We also have to keep working on the issues where large differences remain. When one considers, for instance, that Security Council reform eluded the Member States, that there was not even a single sentence in the Outcome Document on nuclear disarmament and non-proliferation, and that little progress was made on guidelines relating to the use of force, it is clear that we still have much work to do to build a collective security system that equitably, efficiently and effectively responds to all of today’s threats and challenges. In that respect, at least, we have not yet made the kind of decisive choices that the Secretary-General believes are required.
Nevertheless, the very fact that we have a full work programme ahead of us to implement the Summit outcome underlines how substantive the process was. With implementation, the Summit may come to be seen as a turning point for the United Nations. But if implementation lags or fails, those who say the Summit was a major disappointment will be proven right.

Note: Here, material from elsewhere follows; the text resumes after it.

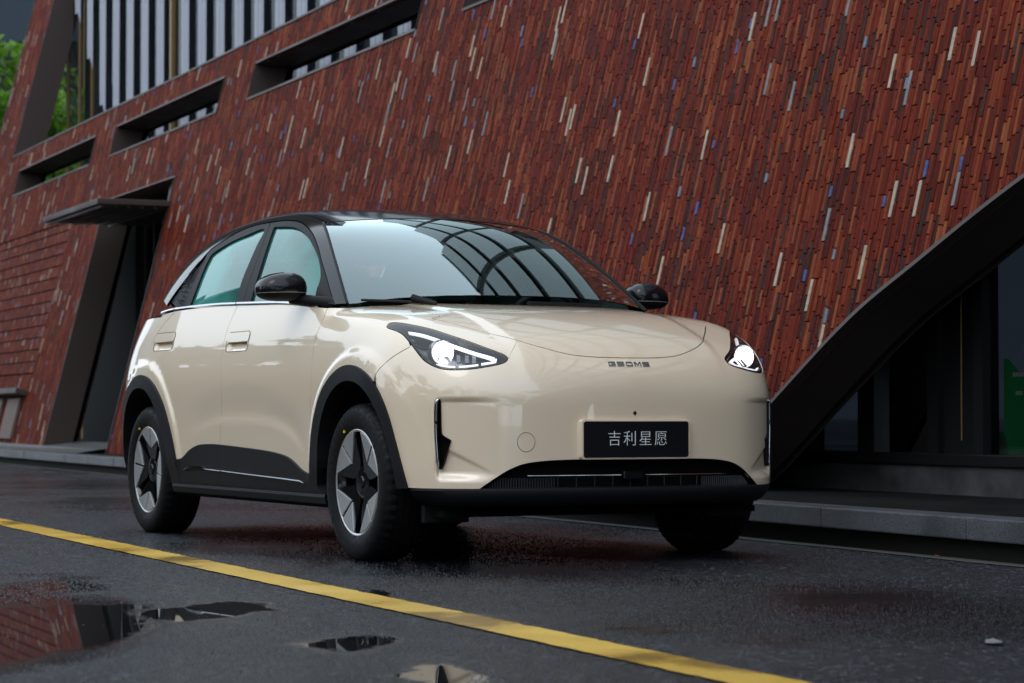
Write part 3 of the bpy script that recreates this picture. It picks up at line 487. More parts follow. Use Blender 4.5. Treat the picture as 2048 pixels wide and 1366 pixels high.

The challenge ahead of us was captured by United Kingdom Prime Minister Tony Blair, who said this at the Summit: “I have heard people describe the outcomes of this Summit as modest. No summit requiring unanimity from 191 nations can be more than modest. But if we did what we have agreed … our modesty would surprise. There would be more democracy, less oppression. More freedom, less terrorism. More growth, less poverty. The effect would be measured in the lives of millions of people who will never hear these speeches or read our statements. But it would be the proper vocation of political leadership; and the United Nations would live up to its name. So let us do it.”
With that sentiment, I can only register my full and complete agreement. We in the Secretariat are getting down to work, and we hope that the Member States are doing the same.